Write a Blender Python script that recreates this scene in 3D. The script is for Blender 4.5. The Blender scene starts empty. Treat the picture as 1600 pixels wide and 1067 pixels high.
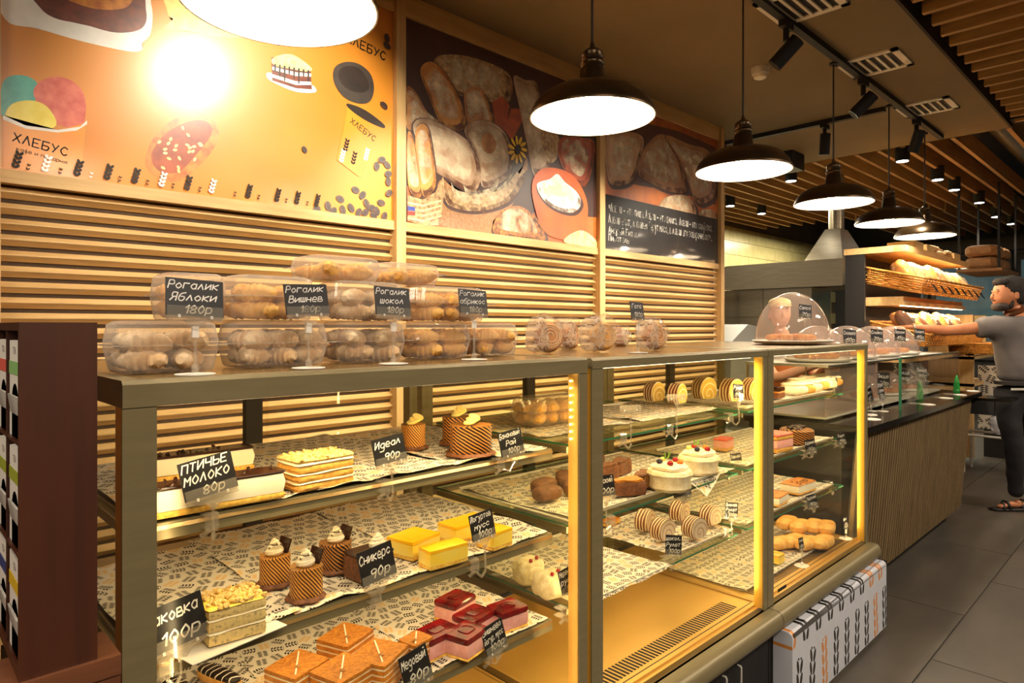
import bpy, bmesh, math, random
from mathutils import Vector, Matrix, noise, Euler
R = math.radians; PI = math.pi; sin = math.sin; cos = math.cos
random.seed(7)
scene = bpy.context.scene
# ---------------------------------------------------------------- camera, world, exposure
H = 1.40; FP = 1030.0; YAW = R(45.8); CA = cos(YAW); SA = sin(YAW); HY = 510.0
cam_d = bpy.data.cameras.new('camera'); cam = bpy.data.objects.new('camera', cam_d)
scene.collection.objects.link(cam); scene.camera = cam
cam.location = (0, 0, H); cam.rotation_euler = (R(90), 0, YAW - R(90))
cam_d.sensor_width = 36; cam_d.lens = 36 * FP / 1600; cam_d.shift_y = -(533.5 - HY) / 1600
cam_d.clip_start = 0.02; cam_d.clip_end = 100
scene.view_settings.view_transform = 'Standard'; scene.view_settings.look = 'None'
scene.view_settings.gamma = 1; scene.view_settings.use_curve_mapping = False
scene.view_settings.exposure = 1.18
w = bpy.data.worlds.new('world'); scene.world = w; w.use_nodes = True
w.node_tree.nodes['Background'].inputs[0].default_value = (1.0, 0.8, 0.6, 1)
w.node_tree.nodes['Background'].inputs[1].default_value = 0.22
try:
    scene.cycles.transparent_max_bounces = 40; scene.cycles.max_bounces = 9
    scene.cycles.diffuse_bounces = 4; scene.cycles.glossy_bounces = 4
    scene.cycles.sample_clamp_indirect = 6; scene.cycles.caustics_reflective = False
except Exception: pass
LAMP_W = 190.0      # emission of a pendant bulb
LED_W = 0.70         # watts of one case strip
WARM = (1.0, 0.66, 0.33)

# added fill lights without fittings: over the aisle, near the camera, in the kitchen
def fill_light(x, y, sx, sy, e, col=(1, .84, .66), z=2.84):
    L = bpy.data.lights.new('fill_light_area', 'AREA'); L.shape = 'RECTANGLE'; L.size = sx; L.size_y = sy; L.energy = e; L.color = col
    o = bpy.data.objects.new('fill_light_area', L); scene.collection.objects.link(o); o.location = (x, y, z)
fill_light(8.8, 3.7, 4.2, .5, 85, (1, .9, .66), 2.8); fill_light(5.9, 3.4, .5, .5, 10, (1, .88, .66), 2.86); fill_light(.2, -.9, 1.6, .5, 34); fill_light(3.2, -1.0, 1.6, .5, 34); fill_light(6.4, -.9, 1.6, .5, 30); fill_light(-1.4, .6, .6, 1.2, 24)
def ray(px):
    t = (px - 800) / FP
    return CA + SA * t, SA - CA * t
def at_z(px, py, z):
    d = (H - z) * FP / (py - HY); a, b = ray(px); return Vector((a * d, b * d, z))
def at_y(px, py, Y):
    a, b = ray(px); d = Y / b; return Vector((a * d, Y, H - (py - HY) / FP * d))
def at_x(px, py, X):
    a, b = ray(px); d = X / a; return Vector((X, b * d, H - (py - HY) / FP * d))
def at_d(px, py, d):
    a, b = ray(px); return Vector((a * d, b * d, H - (py - HY) / FP * d))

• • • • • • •

• [Task objective]: Only lines belong in the copy: transcribe those from the start of the data through the line that contains "WARM = (1.0, 0.66, 0.33)", and skip the pictures.

• [Correct result]:
Write a Blender Python script that recreates this scene in 3D. The script is for Blender 4.5. The Blender scene starts empty. Treat the picture as 1600 pixels wide and 1067 pixels high.
import bpy, bmesh, math, random
from mathutils import Vector, Matrix, noise, Euler
R = math.radians; PI = math.pi; sin = math.sin; cos = math.cos
random.seed(7)
scene = bpy.context.scene
# ---------------------------------------------------------------- camera, world, exposure
H = 1.40; FP = 1030.0; YAW = R(45.8); CA = cos(YAW); SA = sin(YAW); HY = 510.0
cam_d = bpy.data.cameras.new('camera'); cam = bpy.data.objects.new('camera', cam_d)
scene.collection.objects.link(cam); scene.camera = cam
cam.location = (0, 0, H); cam.rotation_euler = (R(90), 0, YAW - R(90))
cam_d.sensor_width = 36; cam_d.lens = 36 * FP / 1600; cam_d.shift_y = -(533.5 - HY) / 1600
cam_d.clip_start = 0.02; cam_d.clip_end = 100
scene.view_settings.view_transform = 'Standard'; scene.view_settings.look = 'None'
scene.view_settings.gamma = 1; scene.view_settings.use_curve_mapping = False
scene.view_settings.exposure = 1.18
w = bpy.data.worlds.new('world'); scene.world = w; w.use_nodes = True
w.node_tree.nodes['Background'].inputs[0].default_value = (1.0, 0.8, 0.6, 1)
w.node_tree.nodes['Background'].inputs[1].default_value = 0.22
try:
    scene.cycles.transparent_max_bounces = 40; scene.cycles.max_bounces = 9
    scene.cycles.diffuse_bounces = 4; scene.cycles.glossy_bounces = 4
    scene.cycles.sample_clamp_indirect = 6; scene.cycles.caustics_reflective = False
except Exception: pass
LAMP_W = 190.0      # emission of a pendant bulb
LED_W = 0.70         # watts of one case strip
WARM = (1.0, 0.66, 0.33)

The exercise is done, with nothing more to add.